» **REQUEST**
Quote all of the data exactly as given. Skip every picture it contains.

------------------------------------------------------------

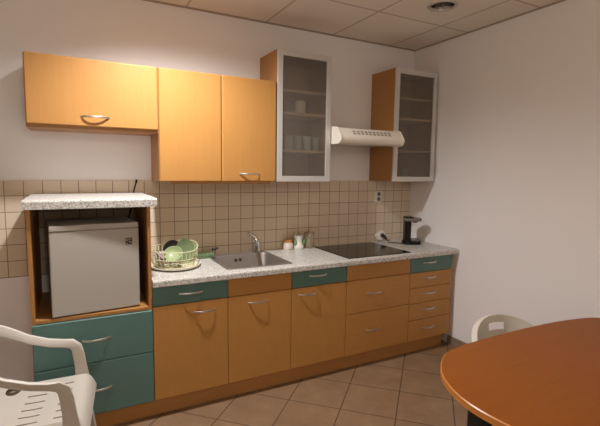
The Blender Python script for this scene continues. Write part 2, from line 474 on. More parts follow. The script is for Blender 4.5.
# --- plinth and worktop
bm = bmesh.new(); box(bm, LX, -.085, -.5465, -.5315, .0006, .1155)
tag(link('plinth', bm, M['plinth'], bevel=.001), 'long beech plinth board under all the base cabinets', 'plinth')
SX0, SX1, SY0, SY1 = -1.985, -1.515, -.54, -.045     # sink outer rim
bm = bmesh.new(); zt, zb = .84, .8005
def edge_prism(x0, x1, y1):
    prism(bm, [(-.622, zb+.004), (-.618, zb), (y1, zb), (y1, zt), (-.612, zt), (-.619, zt-.003), (-.622, zt-.010)], x0, x1, 'x')
edge_prism(S[0]+.0005, -.0015, SY0+.012)
box(bm, S[0]+.0005, SX0+.012, SY0+.012, -.001, zb, zt); box(bm, SX1-.012, -.0015, SY0+.012, -.001, zb, zt)
box(bm, SX0+.012, SX1-.012, SY1-.012, -.001, zb, zt)
tag(link('worktop', bm, M['granite']), 'long grey speckled worktop with the sink and hob let into it', 'worktop')

# --- sink
sk = thing('sink', 'square stainless steel sink bowl let into the speckled worktop', 'sink', ((SX0+SX1)/2, (SY0+SY1)/2, .84))
ax, ay = (SX1-SX0)/2, (SY1-SY0)/2
def L(x0, x1, y0, y1, r, z): return [(p[0], p[1], z) for p in rrect(x0, x1, y0, y1, r, 6)]
bm = bmesh.new()
ix0, ix1, iy0, iy1 = -ax+.022, ax-.022, -ay+.025, ay-.062
loft(bm, [L(-ax, ax, -ay, ay, .02, .0008), L(-ax+.003, ax-.003, -ay+.003, ay-.003, .02, .004), L(ix0-.004, ix1+.004, iy0-.004, iy1+.004, .05, .004)])
link('rim', bm, M['sink'], sk, smooth=True)
bm = bmesh.new()
loft(bm, [L(ix0-.004, ix1+.004, iy0-.004, iy1+.004, .05, .004), L(ix0, ix1, iy0, iy1, .05, -.002), L(ix0+.006, ix1-.006, iy0+.006, iy1-.006, .05, -.12), L(ix0+.03, ix1-.03, iy0+.03, iy1-.03, .05, -.15)], cap1=True)
link('basin', bm, M['sink'], sk, smooth=True)
bm = bmesh.new(); lathe(bm, [(.045, 0), (.043, .003), (.03, .003), (.028, .001)], 24, (0, .0, -.1495)); link('drain', bm, M['chrome'], sk, smooth=True)
for dx in (-.03, .005):
    bm = bmesh.new(); tube(bm, [(dx, iy1-.006, -.035), (dx, iy1+.003, -.035)], .011, 14); link('overflow_hole', bm, M['dark'], sk)
# mixer tap at the right of the rear deck
tp = thing('mixer_tap', 'chrome single lever mixer tap at the rear of the sink', 'tap', (-1.600, -.080, .844))
bm = bmesh.new(); lathe(bm, [(.030, .0003), (.030, .006), (.024, .010), (.022, .06), (.025, .068), (.025, .095), (.018, .104)], 20); link('body', bm, M['chrome'], tp, smooth=True)
bm = bmesh.new(); tube(bm, [(-.006, -.012, .052), (-.032, -.05, .085), (-.062, -.10, .115), (-.075, -.125, .118), (-.078, -.132, .104)], [.013, .0125, .012, .0125, .0125], 12); link('spout', bm, M['chrome'], tp, smooth=True)
bm = bmesh.new(); tube(bm, [(0, 0, .1), (-.008, .004, .118), (-.05, .010, .150), (-.07, .012, .158)], [.015, .013, .008, .007], 10); link('lever', bm, M['chrome'], tp, smooth=True)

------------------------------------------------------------

» **EXPECTED OUTPUT**
The Blender Python script for this scene continues. Write part 2, from line 474 on. More parts follow. The script is for Blender 4.5.
# --- plinth and worktop
bm = bmesh.new(); box(bm, LX, -.085, -.5465, -.5315, .0006, .1155)
tag(link('plinth', bm, M['plinth'], bevel=.001), 'long beech plinth board under all the base cabinets', 'plinth')
SX0, SX1, SY0, SY1 = -1.985, -1.515, -.54, -.045     # sink outer rim
bm = bmesh.new(); zt, zb = .84, .8005
def edge_prism(x0, x1, y1):
    prism(bm, [(-.622, zb+.004), (-.618, zb), (y1, zb), (y1, zt), (-.612, zt), (-.619, zt-.003), (-.622, zt-.010)], x0, x1, 'x')
edge_prism(S[0]+.0005, -.0015, SY0+.012)
box(bm, S[0]+.0005, SX0+.012, SY0+.012, -.001, zb, zt); box(bm, SX1-.012, -.0015, SY0+.012, -.001, zb, zt)
box(bm, SX0+.012, SX1-.012, SY1-.012, -.001, zb, zt)
tag(link('worktop', bm, M['granite']), 'long grey speckled worktop with the sink and hob let into it', 'worktop')

# --- sink
sk = thing('sink', 'square stainless steel sink bowl let into the speckled worktop', 'sink', ((SX0+SX1)/2, (SY0+SY1)/2, .84))
ax, ay = (SX1-SX0)/2, (SY1-SY0)/2
def L(x0, x1, y0, y1, r, z): return [(p[0], p[1], z) for p in rrect(x0, x1, y0, y1, r, 6)]
bm = bmesh.new()
ix0, ix1, iy0, iy1 = -ax+.022, ax-.022, -ay+.025, ay-.062
loft(bm, [L(-ax, ax, -ay, ay, .02, .0008), L(-ax+.003, ax-.003, -ay+.003, ay-.003, .02, .004), L(ix0-.004, ix1+.004, iy0-.004, iy1+.004, .05, .004)])
link('rim', bm, M['sink'], sk, smooth=True)
bm = bmesh.new()
loft(bm, [L(ix0-.004, ix1+.004, iy0-.004, iy1+.004, .05, .004), L(ix0, ix1, iy0, iy1, .05, -.002), L(ix0+.006, ix1-.006, iy0+.006, iy1-.006, .05, -.12), L(ix0+.03, ix1-.03, iy0+.03, iy1-.03, .05, -.15)], cap1=True)
link('basin', bm, M['sink'], sk, smooth=True)
bm = bmesh.new(); lathe(bm, [(.045, 0), (.043, .003), (.03, .003), (.028, .001)], 24, (0, .0, -.1495)); link('drain', bm, M['chrome'], sk, smooth=True)
for dx in (-.03, .005):
    bm = bmesh.new(); tube(bm, [(dx, iy1-.006, -.035), (dx, iy1+.003, -.035)], .011, 14); link('overflow_hole', bm, M['dark'], sk)
# mixer tap at the right of the rear deck
tp = thing('mixer_tap', 'chrome single lever mixer tap at the rear of the sink', 'tap', (-1.600, -.080, .844))
bm = bmesh.new(); lathe(bm, [(.030, .0003), (.030, .006), (.024, .010), (.022, .06), (.025, .068), (.025, .095), (.018, .104)], 20); link('body', bm, M['chrome'], tp, smooth=True)
bm = bmesh.new(); tube(bm, [(-.006, -.012, .052), (-.032, -.05, .085), (-.062, -.10, .115), (-.075, -.125, .118), (-.078, -.132, .104)], [.013, .0125, .012, .0125, .0125], 12); link('spout', bm, M['chrome'], tp, smooth=True)
bm = bmesh.new(); tube(bm, [(0, 0, .1), (-.008, .004, .118), (-.05, .010, .150), (-.07, .012, .158)], [.015, .013, .008, .007], 10); link('lever', bm, M['chrome'], tp, smooth=True)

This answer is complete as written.